Science

Astronomers Find the Most Distant Object in Our Solar System Yet

It may end up classified as a member of the Oort Cloud

Hubble ESA | Flickr Creative Commons

Astronomers have located an object in space that’s over nine billion miles from the sun, putting it three times farther away than Pluto — that’s 103 times farther from the Sun than Earth — making it the most distant body yet to be discovered in our solar system.

Designated V774104, it’s a dwarf planet about 300-600 miles in size. The object’s orbit is yet to be determined, and due to its distance from the sun it could potentially be a part of the Oort Cloud.

The Oort Cloud, a hypothetical sphere of comets and other icy bodies located a full light-year from the sun, is believed to represent the end of the sun’s gravitational influence.

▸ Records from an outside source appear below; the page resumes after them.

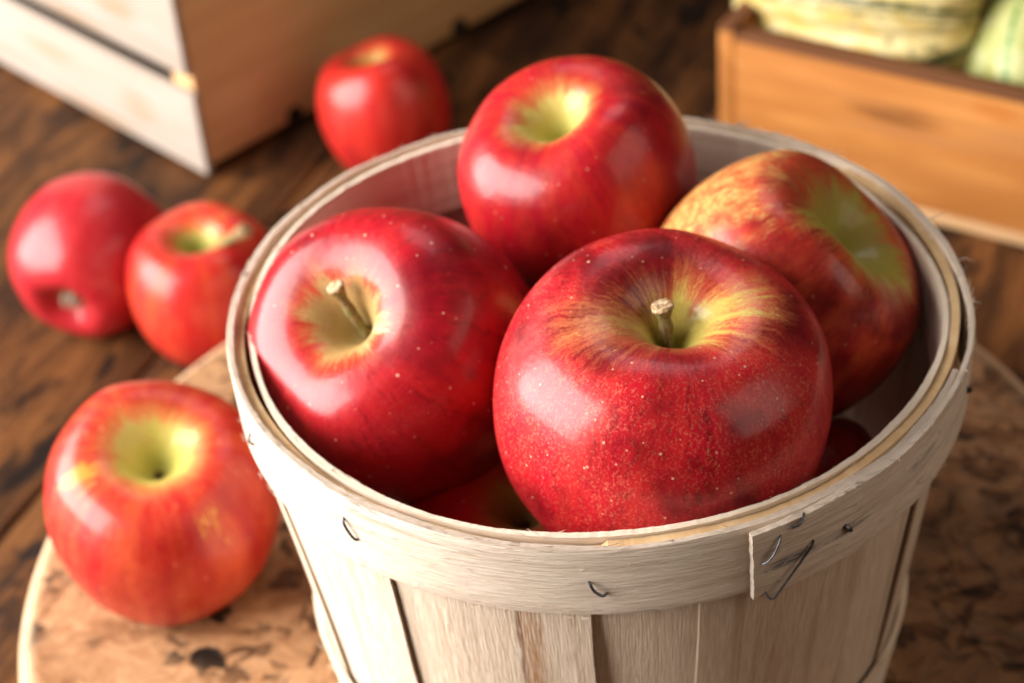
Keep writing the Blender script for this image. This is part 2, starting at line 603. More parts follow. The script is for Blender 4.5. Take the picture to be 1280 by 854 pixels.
    def filler(u, v, side):
        a = 2 * PI * u
        i = int(round(u * 400))
        deg = (math.degrees(a) + 93.5) % 360
        top = RIM - (0.0006 if deg < 128 else 0.0020) - 0.0006 * math.sin(a * 5 + 1) ** 2
        z = RIM - 0.012 + (top - RIM + 0.012 + 0.00012 * rj[(i * 11) % 997]) * v
        r = 0.1022 + wob(a) + (0.0011 if side else -0.0014)
        return (Vector((r * math.cos(a), r * math.sin(a), z)) - V0, (a * 0.1, z, 8.8))
    mb.slab(filler, 400, 3, closed=True)
    mb.build('rim_filler', amber, root)

    # ---- lower hoop near the foot
    mb = MB()

    def low(u, v, side):
        a = 2 * PI * u
        i = int(round(u * 300))
        z = 0.0480 + 0.0270 * v + 0.0006 * math.sin(a * 3) * v + (0.00015 * rj[(i * 5) % 997] if v == 1 else 0)
        r = cone_r(z) + 0.0021 + wob(a) * 0.6 + 0.0006 * v + (0 if side else -0.0018)
        return (Vector((r * math.cos(a), r * math.sin(a), z)) - V0, (a * 0.09, z, 6.1))
    mb.slab(low, 300, 6, closed=True)
    fibres(mb, lambda a: cone_r(0.075) + 0.0030, 0.0750, 60, 0.0006, 0.001, 0.003, 12)
    mb.build('foot_hoop', innerm, root, sharp=35)

    # ---- bottom disc
    mb = MB()
    n = 64
    for z0, z1 in ((BZ + 0.003, BZ + 0.006),):
        rr = cone_r(z0) - 0.0045
        V = [Vector((rr * math.cos(2 * PI * k / n), rr * math.sin(2 * PI * k / n), z)) - V0 for z in (z0, z1) for k in range(n)]
        F = [tuple(range(n)), tuple(range(2 * n - 1, n - 1, -1))] + [(k, (k + 1) % n, n + (k + 1) % n, n + k) for k in range(n)]
        mb.add(V, F, [(v.x, v.y, 3.3) for v in V])
    mb.build('base_disc', pale, root)

    # ---- wire staples through the rim hoop
    def onhoop(deg, z, off):
        a = math.radians(deg)
        r = hoop_r((deg - A0) % 360 + A0) + wob(a) + off - 0.0006 * (1 - (z - RIM + H) / H)
        return Vector((r * math.cos(a), r * math.sin(a), z)) - V0

    def staple(pts, rad=0.00042):
        m = MB()
        P = [onhoop(*p) for p in pts]
        E = [2 * P[0] - P[1]] + P + [2 * P[-1] - P[-2]]
        Q = []
        for i in range(len(P) - 1):
            a_, b_, c_, d_ = E[i:i + 4]
            for k in range(6):
                u = k / 6
                Q.append(0.5 * (2 * b_ + (c_ - a_) * u + (2 * a_ - 5 * b_ + 4 * c_ - d_) * u * u + (3 * b_ - a_ - 3 * c_ + d_) * u ** 3))
        Q.append(P[-1])
        m.tube(Q, [rad] * len(Q), 8)
        return m.build('staple', wirem, root)
    staple([(-133.8, 0.1725, -0.002), (-133.4, 0.1718, 0.0006), (-132.6, 0.1695, 0.0011), (-131.4, 0.1668, 0.0007), (-131.0, 0.1660, -0.002)], 0.00041)
    staple([(-95.9, 0.1697, -0.002), (-95.4, 0.1692, 0.0006), (-94.8, 0.1672, 0.0012), (-93.7, 0.1655, 0.0011), (-92.9, 0.1653, -0.001)], 0.00041)
    staple([(-58.6, 0.1688, -0.002), (-58.4, 0.1684, 0.0004), (-57.7, 0.1668, 0.0006), (-57.3, 0.1662, -0.002)], 0.0007)
    staple([(-23.6, 0.1702, -0.002), (-23.4, 0.1698, 0.0005), (-23.0, 0.1682, 0.0006), (-22.8, 0.1676, -0.002)], 0.0006)
    staple([(-160.8, 0.1700, -0.002), (-160.5, 0.1695, 0.0005), (-159.8, 0.1675, 0.0008), (-159.3, 0.1668, -0.002)], 0.00041)
    staple([(-72.4, 0.1698, -0.002), (-72.0, 0.1698, 0.0007), (-70.8, 0.1722, 0.0013), (-69.7, 0.1760, 0.0008), (-69.2, 0.1768, -0.001)], 0.0003)
    staple([(-68.2, 0.1778, -0.001), (-67.6, 0.1782, 0.0006), (-66.4, 0.1790, 0.0009), (-65.4, 0.1797, -0.001)], 0.0003)
    staple([(-71.6, 0.1590, -0.001), (-71.4, 0.1578, 0.0010), (-70.9, 0.1572, 0.0018), (-70.0, 0.1590, 0.0020), (-64.6, 0.1688, 0.0008), (-64.2, 0.1694, -0.001)], 0.00033)
    return root


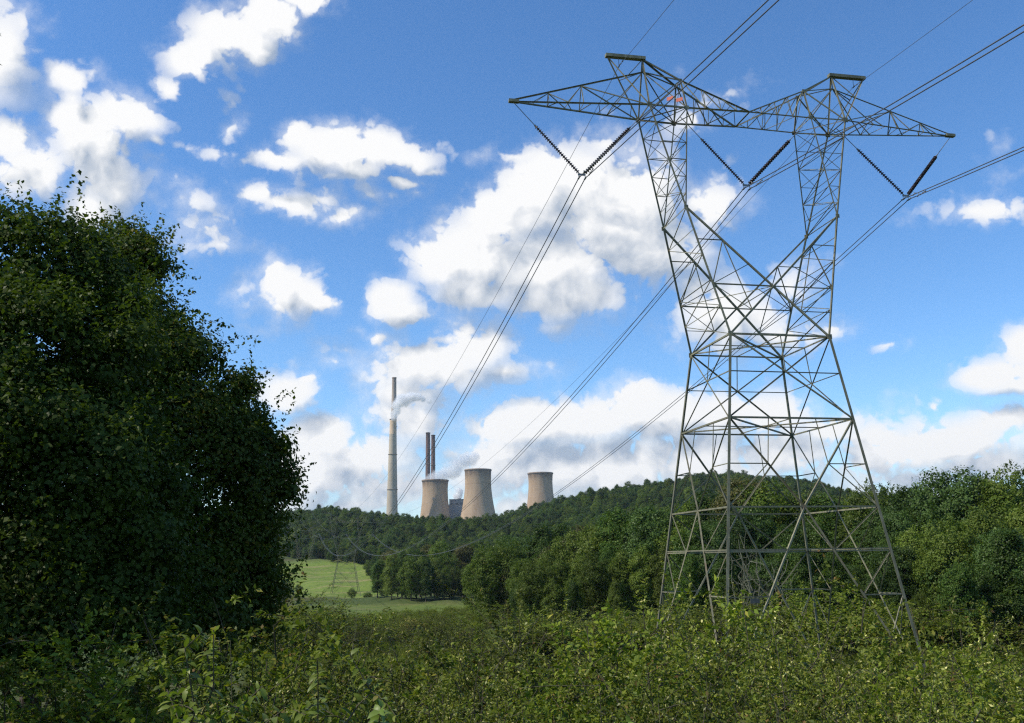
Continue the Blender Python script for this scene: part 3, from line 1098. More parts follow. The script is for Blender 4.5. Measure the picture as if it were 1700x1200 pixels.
# ------------------------------------------------------------------ insulators and cables
def insulator(a, b, link_len, label):
    """V string leg from the steel a down to the yoke b"""
    a, b = np.asarray(a, float), np.asarray(b, float)
    d = unit(b - a)
    Ltot = np.linalg.norm(b - a)
    root = empty('insulator_string', a)
    root.rotation_mode = 'QUATERNION'
    root.rotation_quaternion = Vector((-d).tolist()).to_track_quat('Z', 'Y')
    tag(root, label, 'insulator', 'insulator strings in V pairs under the cross arm')
    V, F = tubes([([(0, 0, 0), (0, 0, -link_len)], .028)], 8)
    obj('link_rod', mesh_np('insulator_link', V, F), M['fitting'], root)
    pr = []
    n = 25
    l0, l1 = -link_len, -(Ltot - .12)
    st = (l1 - l0) / n
    for i in range(n):
        z = l0 + i * st
        pr += [(.045, z), (.055, z + st * .12), (.10, z + st * .3), (.152, z + st * .52), (.158, z + st * .62), (.09, z + st * .58), (.05, z + st * .8)]
    pr.append((.03, l1))
    V, F = lathe(pr, 14)
    obj('disc_stack', mesh_np('insulator_discs', V, F, True), M['porcelain'], root)
    V, F = tubes([([(0, 0, l0 + .12), (0, 0, l0 - .06)], .07)], 8)
    obj('top_cap', mesh_np('insulator_cap', V, F), M['fitting'], root)
    V, F = tubes([([(0, 0, l1 + .05), (0, 0, -Ltot)], .03)], 8)
    obj('end_pin', mesh_np('insulator_pin', V, F), M['fitting'], root)
    return root


SUB = .24      # half the spacing of the two cables of a bundle
VB = {'outer arm nearest the power station': -12.80, 'middle of the bridge': -.02, 'outer arm over the wood': 13.25}
PH = [('left', -12.80, 'nearest the big dark tree'), ('middle', -.02, 'between the two peaks'), ('right', 13.25, 'nearest the open sky')]
tops = [((-17.75, 0, 37.8), (-7.85, 0, 37.75)), ((-4.97, 0, 37.7), (4.97, 0, 37.7)), ((7.85, 0, 37.75), (17.75, 0, 37.8))]
INS_TXT = [('hanging from the cross arm tip that points to the power station', 'slanting from the mast to the first pair of cables'),
           ('slanting down from the orange plates to the middle cables', 'slanting from the second mast down to the middle cables'),
           ('slanting from the second mast down to the last pair of cables', 'hanging from the cross arm tip over the wood')]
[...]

Objects within the Oort Cloud have eccentric orbits that cannot be definitively explained by the known structure of the solar system.

If V774104 ends up proven to orbit inward closer to the sun, it could be classified with objects whose paths are explained by gravitational interaction with Neptune (Trans-Neptunian Objects), like Pluto, in the Kuiper Belt — a debris field that stretches from the orbit of Neptune out to about 4.6 billion miles from the Sun. On the other hand, if it never comes closer, it would end up in a class with objects like Sedna.

Sedna, at almost eight billion miles from the Sun, is too distant to be affected by the gravity of Neptune. However, it’s still close enough to the sun to possibly not be a part of the Oort Cloud. In this case, V774104 would join Sedna as a potential “inner Oort Cloud object.”

V774104 replaces Eris, a Trans-Neptunian dwarf planet with a moon (Dysnomia) that orbits the Sun, as the known most distant object of the solar system.